Here, after an unintended hiatus, is another installment of stories that caught our attention recently.
The U.S. Supreme Court heard oral arguments Wednesday on whether supporters of a referendum to overturn Washington State’s domestic partner law could keep the names of 138,000 people who signed a petition secret, the Los Angeles Times reported. Justice Antonin Scalia remarked: “You know, you can’t run a democracy this way, with everybody being afraid of having his political positions known.” The petition’s signers fear repurcussions if their identities become public. The court’s ruling could effect campaign disclosure laws throughout the country, including West Virginia, which has faced successful lawsuits claiming that its revised campaign disclosure laws are unconstitutional.
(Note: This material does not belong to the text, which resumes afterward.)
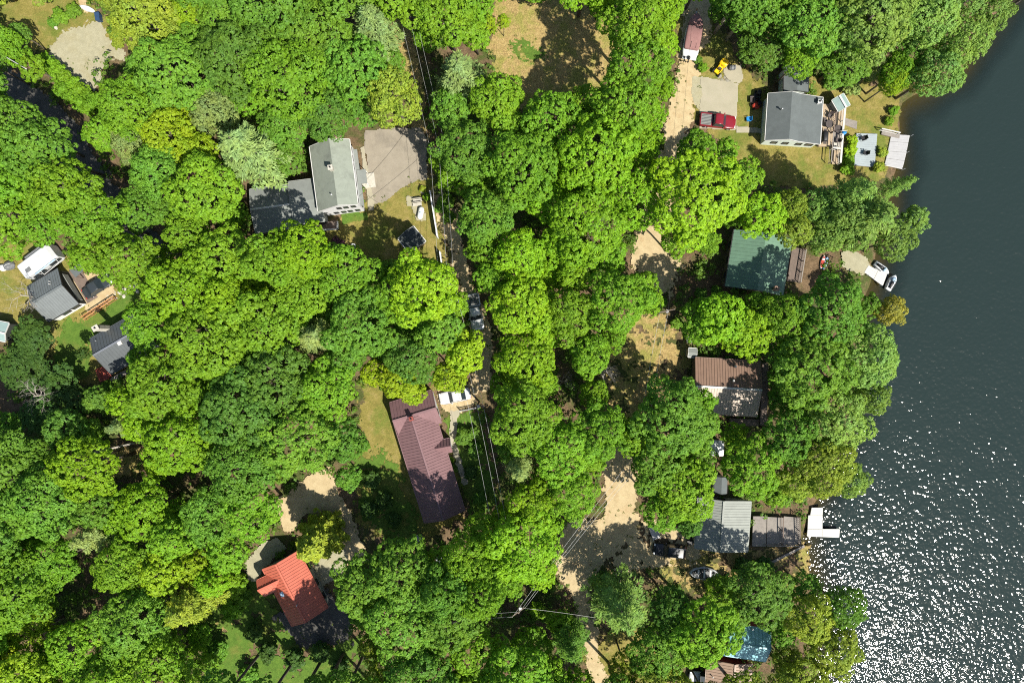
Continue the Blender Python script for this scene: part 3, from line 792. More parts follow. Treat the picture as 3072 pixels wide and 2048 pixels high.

A Cook County judge ruled Tuesday that there was no probable cause to arrest an off-duty Chicago police officer for driving under the influence after he was involved in a crash that killed two young men on Thanksgiving Day 2007, the Chicago Tribune reported. None of the four officers at the scene noticed any sign of John Ardelean being drunk, and neither did the EMT who responded, Circuit Judge Thomas Gainer noted. That conclusion was reached by a police lieutenant hours after the crash, when no probable cause existed to arrest Ardelean, according to the judge. In a subsequent article, columnist John Kass questioned Gainer’s ruling, noting that a civil attorney for one of the deceased men’s families had Ardelean’s phone records, which indicated that the off-duty officer called another police officer and the bar where he had been drinking, but never called 911 following the crash.
The decision by the San Diego Unified School System to buy a certain type of computerized whiteboards has drawn scrutiny from the FBI, VoiceofSanDiego.org reported Wednesday. Similar purchases in Florida and Iowa are also under federal investigation, according to the article. A spokeswoman for Promethean, the company that makes the whiteboards, said that she believes the company is a witness, and not the target, of the Florida and Iowa investigations.